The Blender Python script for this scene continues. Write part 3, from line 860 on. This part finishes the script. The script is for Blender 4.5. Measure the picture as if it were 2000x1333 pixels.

==============================

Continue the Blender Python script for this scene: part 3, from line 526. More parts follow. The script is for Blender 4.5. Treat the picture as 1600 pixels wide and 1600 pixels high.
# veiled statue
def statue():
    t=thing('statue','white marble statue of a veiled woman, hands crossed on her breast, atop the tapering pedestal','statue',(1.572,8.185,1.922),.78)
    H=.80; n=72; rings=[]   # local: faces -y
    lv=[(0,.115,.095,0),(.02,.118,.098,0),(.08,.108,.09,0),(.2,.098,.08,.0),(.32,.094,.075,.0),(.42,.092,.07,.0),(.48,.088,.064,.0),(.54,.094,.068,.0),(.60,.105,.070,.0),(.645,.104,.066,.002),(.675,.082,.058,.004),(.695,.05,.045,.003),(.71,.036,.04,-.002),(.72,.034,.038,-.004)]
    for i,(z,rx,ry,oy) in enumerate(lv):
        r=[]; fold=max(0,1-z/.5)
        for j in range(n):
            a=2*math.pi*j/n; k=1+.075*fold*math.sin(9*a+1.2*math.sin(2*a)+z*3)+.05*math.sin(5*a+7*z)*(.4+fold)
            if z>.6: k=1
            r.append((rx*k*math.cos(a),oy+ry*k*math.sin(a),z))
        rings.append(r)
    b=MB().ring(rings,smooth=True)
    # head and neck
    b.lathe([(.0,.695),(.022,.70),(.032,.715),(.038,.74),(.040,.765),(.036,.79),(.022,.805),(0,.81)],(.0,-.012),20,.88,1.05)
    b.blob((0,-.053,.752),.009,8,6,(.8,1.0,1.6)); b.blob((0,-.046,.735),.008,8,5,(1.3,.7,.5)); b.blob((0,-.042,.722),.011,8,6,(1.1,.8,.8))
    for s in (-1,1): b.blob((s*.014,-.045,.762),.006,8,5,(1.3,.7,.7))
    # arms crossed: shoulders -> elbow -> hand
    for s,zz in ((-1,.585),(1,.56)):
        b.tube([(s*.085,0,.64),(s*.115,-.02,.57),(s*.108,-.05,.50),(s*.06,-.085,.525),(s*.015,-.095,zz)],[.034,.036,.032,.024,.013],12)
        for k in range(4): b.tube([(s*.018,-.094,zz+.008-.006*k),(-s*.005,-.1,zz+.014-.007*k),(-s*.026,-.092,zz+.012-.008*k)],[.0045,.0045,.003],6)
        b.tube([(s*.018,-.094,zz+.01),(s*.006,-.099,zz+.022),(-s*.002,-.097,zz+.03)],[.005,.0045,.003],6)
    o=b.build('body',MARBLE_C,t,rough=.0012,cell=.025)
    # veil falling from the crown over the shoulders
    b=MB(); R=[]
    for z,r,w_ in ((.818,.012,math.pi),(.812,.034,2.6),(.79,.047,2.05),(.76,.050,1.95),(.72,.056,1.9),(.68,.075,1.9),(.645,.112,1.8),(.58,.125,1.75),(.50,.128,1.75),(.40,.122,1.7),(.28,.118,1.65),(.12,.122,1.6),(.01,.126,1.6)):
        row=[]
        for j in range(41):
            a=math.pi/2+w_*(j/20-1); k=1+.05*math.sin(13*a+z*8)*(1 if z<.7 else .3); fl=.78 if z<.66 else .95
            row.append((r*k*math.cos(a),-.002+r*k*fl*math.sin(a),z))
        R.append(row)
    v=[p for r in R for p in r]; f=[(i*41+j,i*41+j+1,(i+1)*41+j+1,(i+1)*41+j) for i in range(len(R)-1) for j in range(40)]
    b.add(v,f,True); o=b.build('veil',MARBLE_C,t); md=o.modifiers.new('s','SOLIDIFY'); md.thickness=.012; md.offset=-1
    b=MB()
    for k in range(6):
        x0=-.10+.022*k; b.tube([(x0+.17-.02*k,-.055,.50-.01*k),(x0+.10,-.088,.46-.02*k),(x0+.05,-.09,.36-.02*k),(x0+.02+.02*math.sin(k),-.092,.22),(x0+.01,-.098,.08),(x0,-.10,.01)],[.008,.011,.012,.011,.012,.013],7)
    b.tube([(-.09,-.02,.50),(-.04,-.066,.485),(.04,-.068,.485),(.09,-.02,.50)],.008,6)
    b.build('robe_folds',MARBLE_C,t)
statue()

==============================

— Objective —
How many lines of these entries hold the string "this"? Answer with the number alone.

— Reply —
2